*** Supplied information ***
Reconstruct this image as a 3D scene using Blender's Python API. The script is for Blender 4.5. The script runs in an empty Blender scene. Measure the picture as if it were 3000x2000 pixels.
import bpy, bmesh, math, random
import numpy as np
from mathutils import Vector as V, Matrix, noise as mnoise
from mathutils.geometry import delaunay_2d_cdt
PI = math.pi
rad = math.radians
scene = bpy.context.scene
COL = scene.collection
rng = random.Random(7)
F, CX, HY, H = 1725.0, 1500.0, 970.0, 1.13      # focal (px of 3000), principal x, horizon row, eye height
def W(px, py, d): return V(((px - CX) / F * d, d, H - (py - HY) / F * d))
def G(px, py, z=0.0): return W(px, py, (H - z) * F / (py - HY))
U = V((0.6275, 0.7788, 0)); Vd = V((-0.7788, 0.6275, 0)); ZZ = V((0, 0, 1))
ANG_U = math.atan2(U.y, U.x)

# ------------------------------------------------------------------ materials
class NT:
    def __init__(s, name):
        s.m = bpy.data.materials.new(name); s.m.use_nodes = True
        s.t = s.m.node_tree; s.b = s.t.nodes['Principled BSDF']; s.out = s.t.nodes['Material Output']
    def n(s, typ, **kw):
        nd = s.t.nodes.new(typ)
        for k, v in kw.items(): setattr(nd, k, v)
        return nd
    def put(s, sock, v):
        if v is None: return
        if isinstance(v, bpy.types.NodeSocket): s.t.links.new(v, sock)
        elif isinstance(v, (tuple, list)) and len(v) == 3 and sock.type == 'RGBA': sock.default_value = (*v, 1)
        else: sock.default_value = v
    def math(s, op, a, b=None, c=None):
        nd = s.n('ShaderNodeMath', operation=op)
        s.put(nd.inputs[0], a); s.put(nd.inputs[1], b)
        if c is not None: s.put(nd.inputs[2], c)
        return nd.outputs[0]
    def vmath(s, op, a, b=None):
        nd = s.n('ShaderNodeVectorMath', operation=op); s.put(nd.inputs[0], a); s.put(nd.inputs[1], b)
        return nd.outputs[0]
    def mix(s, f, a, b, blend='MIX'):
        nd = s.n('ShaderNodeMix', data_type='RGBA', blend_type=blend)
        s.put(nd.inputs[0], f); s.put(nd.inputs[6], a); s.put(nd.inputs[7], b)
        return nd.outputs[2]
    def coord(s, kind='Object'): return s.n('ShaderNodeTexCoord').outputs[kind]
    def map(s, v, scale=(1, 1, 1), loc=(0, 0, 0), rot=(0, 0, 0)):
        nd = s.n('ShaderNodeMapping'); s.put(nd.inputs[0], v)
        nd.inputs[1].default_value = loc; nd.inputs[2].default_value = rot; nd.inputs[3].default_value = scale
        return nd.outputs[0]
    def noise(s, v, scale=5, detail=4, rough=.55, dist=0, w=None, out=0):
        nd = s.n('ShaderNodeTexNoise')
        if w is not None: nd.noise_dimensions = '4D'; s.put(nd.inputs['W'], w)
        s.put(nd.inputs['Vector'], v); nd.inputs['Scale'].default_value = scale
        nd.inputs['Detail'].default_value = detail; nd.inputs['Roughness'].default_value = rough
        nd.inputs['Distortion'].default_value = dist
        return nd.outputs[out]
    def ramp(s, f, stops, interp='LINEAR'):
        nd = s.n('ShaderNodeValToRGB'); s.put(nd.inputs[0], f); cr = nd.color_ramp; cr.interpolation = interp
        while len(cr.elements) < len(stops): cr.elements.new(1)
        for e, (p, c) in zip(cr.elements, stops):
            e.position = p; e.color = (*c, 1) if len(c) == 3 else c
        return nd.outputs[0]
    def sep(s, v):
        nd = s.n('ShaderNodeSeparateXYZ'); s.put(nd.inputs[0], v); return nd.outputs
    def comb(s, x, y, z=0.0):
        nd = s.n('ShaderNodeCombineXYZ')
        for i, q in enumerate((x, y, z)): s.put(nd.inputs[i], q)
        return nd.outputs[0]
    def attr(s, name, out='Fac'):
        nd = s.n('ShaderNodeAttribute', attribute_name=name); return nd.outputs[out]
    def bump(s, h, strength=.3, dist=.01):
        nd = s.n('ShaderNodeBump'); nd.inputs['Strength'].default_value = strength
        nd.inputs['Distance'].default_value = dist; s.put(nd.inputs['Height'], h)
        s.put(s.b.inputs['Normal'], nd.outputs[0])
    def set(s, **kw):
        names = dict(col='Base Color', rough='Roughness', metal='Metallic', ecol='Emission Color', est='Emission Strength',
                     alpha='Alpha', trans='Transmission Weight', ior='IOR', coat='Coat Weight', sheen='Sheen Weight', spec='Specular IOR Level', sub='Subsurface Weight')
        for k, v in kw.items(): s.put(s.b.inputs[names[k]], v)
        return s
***
Written instruction:
Across the preceding material, how many lines contain the word "scene"? State the number alone.

Answer to this task:
3